El 24 de agosto del año 79 se asoló por completo la antigua ciudad romana de Pompeya. Todos fueron atrapados, en aquella mañana, entre las cálidas lavas de su refugio, o entre las letales, ahora, nubes gaseosas de su desecho. Habían soportado muchos años antes otras erupciones, pero nunca como aquélla. Incluso días antes de la tragedia recibieron los efectos de algunos temblores recurrentes. Pero, nada, sus habitantes andaban seducidos con sus vidas, bajo aquel maravilloso cielo azul que les cubriera. Entonces, ese lugar y su montaña, era todo lo que ellos anhelaban en la Tierra; un espacio tan paradisíaco como éste.

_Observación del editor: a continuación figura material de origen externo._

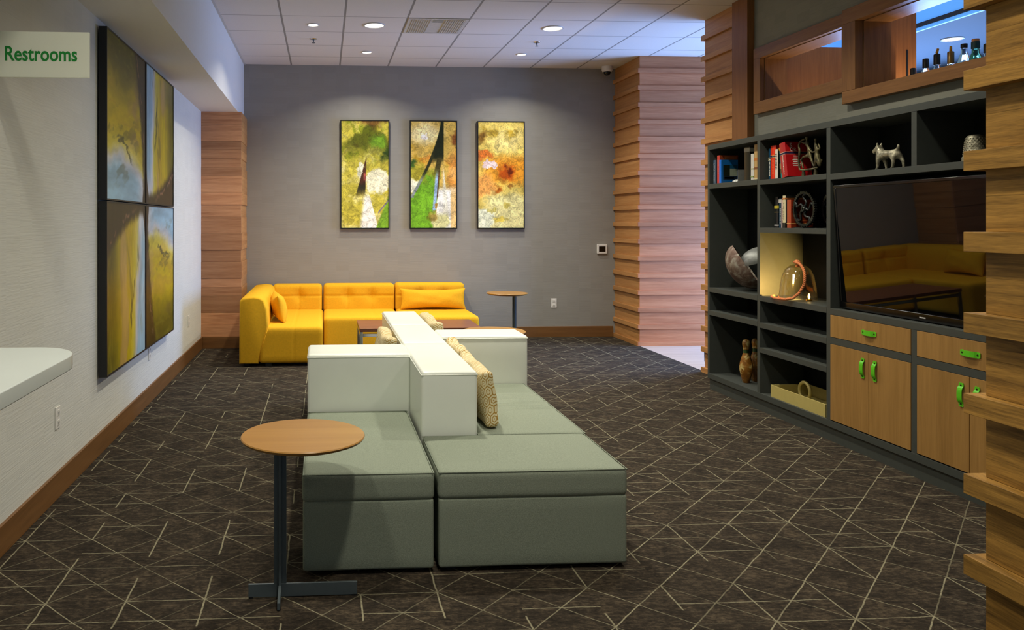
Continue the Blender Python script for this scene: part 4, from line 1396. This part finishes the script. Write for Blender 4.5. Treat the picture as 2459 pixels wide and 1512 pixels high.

¿Cómo, se deberían preguntar algunos de ellos, un espacio así, bendecido ya por una belleza natural tan excelente, podría si acaso dañar algo a sus felices y admirados pobladores? Pero, es que la belleza no ejecuta su sentido en cuestiones tan banales, no se ocupa de debilidades, necesidades, remilgos, o sinestesias tan humanas. No. La belleza se padece así en todos sus efectos, con sus caprichos, que deslumbran cuando no se sufren tan directos, con sus placenteras emociones, que regala ahora desde lejos, con su generosa, a veces, dedicación exclusiva, que nos ofrece, eso sí, sin fijar ni fechas ni detalles. Y la perdonamos siempre, siempre ya, sin rencores ni aspavientos, porque es inútil, sin sentido; ella es eterna, nosotros efímeros.

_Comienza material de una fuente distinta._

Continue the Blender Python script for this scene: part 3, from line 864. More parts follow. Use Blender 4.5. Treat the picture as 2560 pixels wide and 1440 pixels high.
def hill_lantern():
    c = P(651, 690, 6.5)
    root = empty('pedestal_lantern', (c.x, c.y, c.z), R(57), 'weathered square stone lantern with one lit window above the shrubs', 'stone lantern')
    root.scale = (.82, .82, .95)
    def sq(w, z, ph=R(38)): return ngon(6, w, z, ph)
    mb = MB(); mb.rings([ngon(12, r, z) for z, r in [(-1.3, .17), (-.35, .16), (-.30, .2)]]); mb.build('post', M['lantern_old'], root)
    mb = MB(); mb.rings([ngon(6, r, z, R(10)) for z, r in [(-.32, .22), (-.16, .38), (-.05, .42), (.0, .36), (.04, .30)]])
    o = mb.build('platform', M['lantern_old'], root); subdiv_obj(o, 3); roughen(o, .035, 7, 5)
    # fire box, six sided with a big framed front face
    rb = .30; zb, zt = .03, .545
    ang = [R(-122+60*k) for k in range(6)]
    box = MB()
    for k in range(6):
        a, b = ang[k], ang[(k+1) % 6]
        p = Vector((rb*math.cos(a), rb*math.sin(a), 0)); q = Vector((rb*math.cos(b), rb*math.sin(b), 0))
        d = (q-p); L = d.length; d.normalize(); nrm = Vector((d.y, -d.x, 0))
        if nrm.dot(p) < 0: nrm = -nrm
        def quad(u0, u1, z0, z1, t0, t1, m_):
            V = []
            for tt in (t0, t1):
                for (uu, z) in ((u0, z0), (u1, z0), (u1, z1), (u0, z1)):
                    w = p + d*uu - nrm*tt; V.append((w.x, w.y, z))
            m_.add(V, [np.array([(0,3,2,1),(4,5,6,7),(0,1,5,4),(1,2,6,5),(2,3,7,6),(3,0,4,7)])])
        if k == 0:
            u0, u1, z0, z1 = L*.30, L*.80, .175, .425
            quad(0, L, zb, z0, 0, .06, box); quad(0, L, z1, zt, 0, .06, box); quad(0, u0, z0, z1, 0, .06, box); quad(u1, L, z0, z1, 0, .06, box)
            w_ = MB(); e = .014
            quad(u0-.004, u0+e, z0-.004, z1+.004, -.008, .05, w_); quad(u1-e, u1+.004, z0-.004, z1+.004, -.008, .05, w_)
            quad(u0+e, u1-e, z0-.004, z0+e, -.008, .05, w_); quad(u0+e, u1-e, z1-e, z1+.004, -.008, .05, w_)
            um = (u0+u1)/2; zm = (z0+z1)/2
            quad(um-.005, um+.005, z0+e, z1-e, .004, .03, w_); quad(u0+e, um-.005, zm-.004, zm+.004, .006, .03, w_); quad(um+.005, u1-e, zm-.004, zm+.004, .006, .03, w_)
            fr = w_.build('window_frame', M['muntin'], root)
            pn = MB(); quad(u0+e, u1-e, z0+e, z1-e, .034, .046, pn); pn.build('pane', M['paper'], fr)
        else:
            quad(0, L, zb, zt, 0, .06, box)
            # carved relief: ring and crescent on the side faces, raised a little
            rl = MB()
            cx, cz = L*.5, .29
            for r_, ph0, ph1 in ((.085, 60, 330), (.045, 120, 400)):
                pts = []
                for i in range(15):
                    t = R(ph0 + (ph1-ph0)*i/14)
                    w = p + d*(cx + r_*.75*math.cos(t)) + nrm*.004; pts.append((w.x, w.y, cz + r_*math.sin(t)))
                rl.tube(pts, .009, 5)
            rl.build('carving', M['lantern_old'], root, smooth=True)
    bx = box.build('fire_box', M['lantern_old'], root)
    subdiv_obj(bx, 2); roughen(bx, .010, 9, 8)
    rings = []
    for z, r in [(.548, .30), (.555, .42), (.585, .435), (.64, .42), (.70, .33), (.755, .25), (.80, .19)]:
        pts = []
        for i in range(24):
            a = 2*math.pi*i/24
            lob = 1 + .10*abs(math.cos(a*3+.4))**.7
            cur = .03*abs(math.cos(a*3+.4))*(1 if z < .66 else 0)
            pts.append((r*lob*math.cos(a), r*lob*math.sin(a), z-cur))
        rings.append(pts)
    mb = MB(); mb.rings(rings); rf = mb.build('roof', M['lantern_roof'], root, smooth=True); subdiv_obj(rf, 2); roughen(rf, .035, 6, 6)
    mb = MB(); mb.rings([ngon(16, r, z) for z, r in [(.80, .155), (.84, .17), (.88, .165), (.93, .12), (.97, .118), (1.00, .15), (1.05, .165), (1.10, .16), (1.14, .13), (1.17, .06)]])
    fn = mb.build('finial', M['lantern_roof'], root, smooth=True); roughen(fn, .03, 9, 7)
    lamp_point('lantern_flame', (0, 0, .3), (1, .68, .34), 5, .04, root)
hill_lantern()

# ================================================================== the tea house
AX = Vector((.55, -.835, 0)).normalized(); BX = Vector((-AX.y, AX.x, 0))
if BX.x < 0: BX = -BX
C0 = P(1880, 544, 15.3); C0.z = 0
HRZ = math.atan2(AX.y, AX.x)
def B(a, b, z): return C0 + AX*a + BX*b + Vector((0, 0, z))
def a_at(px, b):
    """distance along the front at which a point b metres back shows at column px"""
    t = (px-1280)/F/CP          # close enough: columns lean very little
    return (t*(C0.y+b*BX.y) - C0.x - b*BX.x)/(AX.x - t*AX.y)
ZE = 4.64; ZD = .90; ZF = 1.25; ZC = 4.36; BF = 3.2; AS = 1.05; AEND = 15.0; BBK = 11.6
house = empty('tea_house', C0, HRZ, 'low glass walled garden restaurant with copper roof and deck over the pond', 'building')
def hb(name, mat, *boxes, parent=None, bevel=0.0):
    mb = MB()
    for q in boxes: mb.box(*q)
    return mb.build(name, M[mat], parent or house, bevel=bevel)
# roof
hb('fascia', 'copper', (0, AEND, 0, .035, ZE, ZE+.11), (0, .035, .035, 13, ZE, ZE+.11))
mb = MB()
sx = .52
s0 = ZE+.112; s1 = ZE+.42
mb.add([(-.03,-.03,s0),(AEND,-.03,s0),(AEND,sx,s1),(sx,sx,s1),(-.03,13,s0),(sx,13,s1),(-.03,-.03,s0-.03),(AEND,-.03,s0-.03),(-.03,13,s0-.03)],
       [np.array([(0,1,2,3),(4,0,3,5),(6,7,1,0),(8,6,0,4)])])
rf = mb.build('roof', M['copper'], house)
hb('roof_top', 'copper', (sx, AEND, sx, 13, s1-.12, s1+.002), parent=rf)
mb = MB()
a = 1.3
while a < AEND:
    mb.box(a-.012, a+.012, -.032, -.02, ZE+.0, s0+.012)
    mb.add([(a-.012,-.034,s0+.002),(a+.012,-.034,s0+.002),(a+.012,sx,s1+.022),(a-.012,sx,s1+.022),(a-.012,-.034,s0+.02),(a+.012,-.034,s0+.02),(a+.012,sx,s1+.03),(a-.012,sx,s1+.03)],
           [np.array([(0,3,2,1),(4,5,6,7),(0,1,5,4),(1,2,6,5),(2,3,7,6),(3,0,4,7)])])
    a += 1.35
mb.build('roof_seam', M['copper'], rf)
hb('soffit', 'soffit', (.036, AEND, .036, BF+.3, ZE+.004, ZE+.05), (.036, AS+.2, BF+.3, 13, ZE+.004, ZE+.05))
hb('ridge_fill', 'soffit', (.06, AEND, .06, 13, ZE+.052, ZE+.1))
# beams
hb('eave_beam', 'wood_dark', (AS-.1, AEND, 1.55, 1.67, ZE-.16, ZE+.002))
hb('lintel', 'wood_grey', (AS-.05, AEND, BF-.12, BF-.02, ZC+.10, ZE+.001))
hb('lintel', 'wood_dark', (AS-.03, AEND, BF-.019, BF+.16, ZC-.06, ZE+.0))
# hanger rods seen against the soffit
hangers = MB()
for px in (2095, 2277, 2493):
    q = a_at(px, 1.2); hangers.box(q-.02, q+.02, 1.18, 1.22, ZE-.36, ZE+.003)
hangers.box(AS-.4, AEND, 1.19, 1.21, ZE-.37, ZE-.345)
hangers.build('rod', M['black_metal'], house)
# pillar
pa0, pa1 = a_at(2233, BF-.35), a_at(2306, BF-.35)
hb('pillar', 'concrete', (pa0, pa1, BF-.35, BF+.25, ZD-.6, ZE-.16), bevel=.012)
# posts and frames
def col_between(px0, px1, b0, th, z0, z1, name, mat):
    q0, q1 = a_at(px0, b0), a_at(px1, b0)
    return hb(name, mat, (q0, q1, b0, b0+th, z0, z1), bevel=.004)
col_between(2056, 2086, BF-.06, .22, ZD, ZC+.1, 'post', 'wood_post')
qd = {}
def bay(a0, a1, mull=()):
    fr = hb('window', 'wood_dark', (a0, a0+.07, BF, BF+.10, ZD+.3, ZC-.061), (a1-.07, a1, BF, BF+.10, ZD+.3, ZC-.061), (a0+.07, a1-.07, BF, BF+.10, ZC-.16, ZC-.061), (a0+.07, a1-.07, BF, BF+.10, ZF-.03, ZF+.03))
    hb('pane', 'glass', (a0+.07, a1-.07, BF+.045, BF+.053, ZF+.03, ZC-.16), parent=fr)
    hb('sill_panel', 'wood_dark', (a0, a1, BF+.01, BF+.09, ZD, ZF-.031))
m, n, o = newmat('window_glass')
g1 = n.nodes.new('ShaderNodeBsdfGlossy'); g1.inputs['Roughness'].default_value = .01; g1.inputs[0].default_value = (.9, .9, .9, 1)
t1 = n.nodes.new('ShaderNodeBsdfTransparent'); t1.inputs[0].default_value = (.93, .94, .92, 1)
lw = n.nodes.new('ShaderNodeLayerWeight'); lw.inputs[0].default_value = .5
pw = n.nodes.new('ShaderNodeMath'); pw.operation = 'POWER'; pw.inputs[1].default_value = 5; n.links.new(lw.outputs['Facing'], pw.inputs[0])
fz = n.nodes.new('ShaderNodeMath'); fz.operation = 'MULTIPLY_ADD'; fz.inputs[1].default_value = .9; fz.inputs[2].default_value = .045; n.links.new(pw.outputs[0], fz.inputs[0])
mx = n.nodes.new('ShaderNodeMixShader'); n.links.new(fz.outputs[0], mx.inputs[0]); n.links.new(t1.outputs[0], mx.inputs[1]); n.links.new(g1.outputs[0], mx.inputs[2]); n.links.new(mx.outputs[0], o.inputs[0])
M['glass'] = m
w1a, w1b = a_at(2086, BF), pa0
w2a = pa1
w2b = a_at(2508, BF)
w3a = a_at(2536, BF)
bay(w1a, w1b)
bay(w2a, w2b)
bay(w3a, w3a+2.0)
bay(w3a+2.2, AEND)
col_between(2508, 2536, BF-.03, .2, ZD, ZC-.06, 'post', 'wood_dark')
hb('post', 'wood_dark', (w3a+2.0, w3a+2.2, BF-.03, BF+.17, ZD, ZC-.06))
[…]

Pero sin embargo cuando, ajena ya, aunque nosotros la reconozcamos siempre como propia, ahora nos atropella injustamente, quedamos asombrados, sin creerlo, totalmente fallecidos para siempre; incluso, incrédulos pasamos de sentir a no entenderlo. Y así, como aquellos habitantes desolados, quedamos petrificados, permanentes en el barro, en nuestra ya ridiculamente sensación enamorada. Todo ahora ya ha terminado, ahuecado así el suelo, y las esencias, de lo que una vez fue una inmensa sensación indescriptible. Como ésta, que contemplan, luego, las visiones de un paisaje inerme, estéril, hermoso e inocente. ¿Quién, podría decir entonces alguien, quién imaginar siquiera que, aquella belleza subyugante, pudiera ser ya, ahora, tan cruel, y tan sincera?
(Óleo del pintor ruso Karl Briullov, Los últimos días de Pompeya, 1833, Rusia; Fotografía del volcán Vesubio en la actualidad, Pompeya, Italia; Lienzo Paisaje con el Palacio de Caserta y el Vesubio, 1793, del pintor Jacob Phillip Hackert, Museo Thyssen-Bornemisza.)